To understand exactly why airlines consider this skill so relevant, it’s important to first understand what empathy is.  Often wrongly confused with sympathy, empathy in its simplest form is the ability to put oneself, metaphorically speaking, in the shoes of someone else.

Empathy is about sensing the emotions of others and being able to imagine what others are going through.  Jeanie Brady, a veteran flight attendant with 27 years experience at Delta Air Lines explains it succinctly: “Everyone has a story”.

Sometimes that story is one of happiness and joy – but sometimes the story is one of sadness and heartbreak.  As Brady summed up during a recent keynote speech: “Everyone is fighting a battle you know nothing about”.

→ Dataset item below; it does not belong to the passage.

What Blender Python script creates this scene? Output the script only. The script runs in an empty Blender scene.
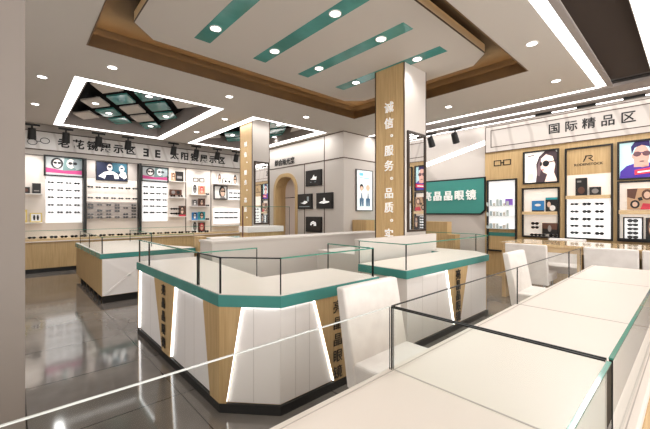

Brady was addressing hundreds of her co-workers at a conference hosted by Delta in collaboration with TED.  Its subject was on how empathy can contribute towards unmatched customer service.  Explaining the purpose of the conference, Delta’s Julieta McCurry said:

“Empathy always has and continues to drive our experience design, service and delivery. With a new year, we renew that commitment.”

But why is empathy so important to an airline and hardly spoken about in other industries?  We might think that jumping on a plane and flying to another city or country is just part and parcel of today’s everyday life.  Yet everyone has a reason for getting on that plane.

To paraphrase Brady, it might be a family who has saved up all year to visit Disneyland – the flight is one of happiness and getting onboard is the start of their dream holiday.  Or it could be a businessperson who is heading off to the most important meeting of her life – one that could make their fortune.

On the flipside, though, the flight could be transporting someone to the funeral of their loved one.  Or perhaps a military wife or husband has just said goodbye to their partner who has been deployed on a dangerous overseas mission.

None of these passengers is wearing a sign that will tell you what they’re going through.  But once onboard, they’re at their most vulnerable – they’re stuck in a confined space, isolated from their normal support networks, in a strange environment that they have no control over.

Not everyone has the ability to recognise the signs – to sense someone’s emotions and then treat them as an individual.  It’s all too easy for flight attendants to switch onto auto-pilot – never engaging with customers and sticking rigidly to their service routine.

But the ones who can, as Brady says, “be kind, always” are the ones who can transform a passenger’s journey.  These are the moment’s airlines are so desperate to capture – to attach human emotion to what can otherwise feel like a soulless assembly line.